According to Wood, the company’s techno-economic assessments have established the foundation for sustainable CO2 transportation solutions, allowing the CCS projects to advance to the next development phase. 

These assessments included flow assurance simulations, CO2 specifications, subsea field layouts, and marine loading and offloading solutions.

“I am incredibly proud of our advisory team’s dedication and expertise, which have been instrumental in driving these projects forward,” said Azad Hessamodini, Executive President of Consulting at Wood.

“Our long-standing presence in the North Sea, combined with the strategic scopes of work we have secured in the Norwegian Continental Shelf, underscore our commitment to bringing investible and scalable decarbonisation solution to the region. We are honoured to support Norway in its journey towards a low carbon future.”

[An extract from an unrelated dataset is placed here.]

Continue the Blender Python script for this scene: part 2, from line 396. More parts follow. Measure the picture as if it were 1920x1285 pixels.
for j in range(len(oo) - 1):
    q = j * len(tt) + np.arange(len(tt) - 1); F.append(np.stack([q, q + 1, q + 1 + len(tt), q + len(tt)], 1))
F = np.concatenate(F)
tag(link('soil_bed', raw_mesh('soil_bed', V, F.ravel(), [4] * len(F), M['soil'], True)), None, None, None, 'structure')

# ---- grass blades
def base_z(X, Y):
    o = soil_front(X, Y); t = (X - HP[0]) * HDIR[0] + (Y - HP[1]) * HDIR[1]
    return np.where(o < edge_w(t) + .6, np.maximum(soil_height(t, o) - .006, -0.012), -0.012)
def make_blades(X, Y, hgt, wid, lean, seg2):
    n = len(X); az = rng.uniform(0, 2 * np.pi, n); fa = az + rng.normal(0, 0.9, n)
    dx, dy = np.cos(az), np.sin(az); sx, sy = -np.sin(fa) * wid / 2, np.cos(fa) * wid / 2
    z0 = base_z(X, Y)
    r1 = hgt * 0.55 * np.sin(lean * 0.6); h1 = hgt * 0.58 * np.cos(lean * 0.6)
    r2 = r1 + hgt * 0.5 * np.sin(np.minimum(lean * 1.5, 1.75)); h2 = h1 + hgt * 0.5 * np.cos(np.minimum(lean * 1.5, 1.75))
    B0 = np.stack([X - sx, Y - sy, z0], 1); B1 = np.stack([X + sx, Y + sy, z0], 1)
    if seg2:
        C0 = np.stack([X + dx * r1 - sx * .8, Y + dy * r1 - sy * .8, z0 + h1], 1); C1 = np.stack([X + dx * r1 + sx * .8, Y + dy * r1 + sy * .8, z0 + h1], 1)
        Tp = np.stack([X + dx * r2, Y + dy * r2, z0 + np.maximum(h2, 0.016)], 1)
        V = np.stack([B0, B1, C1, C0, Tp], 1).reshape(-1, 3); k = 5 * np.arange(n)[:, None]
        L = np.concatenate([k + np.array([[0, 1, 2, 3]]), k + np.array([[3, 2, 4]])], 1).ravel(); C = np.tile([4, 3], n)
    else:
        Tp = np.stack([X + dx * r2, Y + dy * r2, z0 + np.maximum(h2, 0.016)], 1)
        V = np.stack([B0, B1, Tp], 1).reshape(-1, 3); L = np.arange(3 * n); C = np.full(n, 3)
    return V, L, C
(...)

The CCS licenses are owned by Sval, Storegga and Vår Energi (Trudvang), Wintershall Dea and Total (Luna), and Wintershall Dea and Altera (Havstjerne), with Wood’s technical experts from Stavanger, Sandefjord, Galway, Aberdeen, and Reading collaborating on the projects.

The Trudvang project envisages the capture of CO2 by multiple industrial emitters in Northern Europe and the UK, the shipping of liquid CO2 from export terminals to an onshore receiving terminal in the south-west of Norway, and then transported via a purpose-built pipeline to the Trudvang location for injection and permanent storage.

The Havstjerne reservoir, anticipated to be in operation in 2027, envisions injecting CO2 transported by shuttle tankers and pipelines from multiple carbon capture hubs across mainland Europe. The Luna license is located 120 kilometers west of Bergen and is estimated to hold a CO2 storage injection capacity of up to 5 million tons per year.

In February, Wood was chosen by Japan’s energy major Inpex Corporation to work on several of its decarbonization projects across the globe. The company revealed it was providing engineering support for an onshore carbon CCS pipeline in Darwin, Australia, to reduce the emissions from Inpex’s liquefied natural gas (LNG) operations.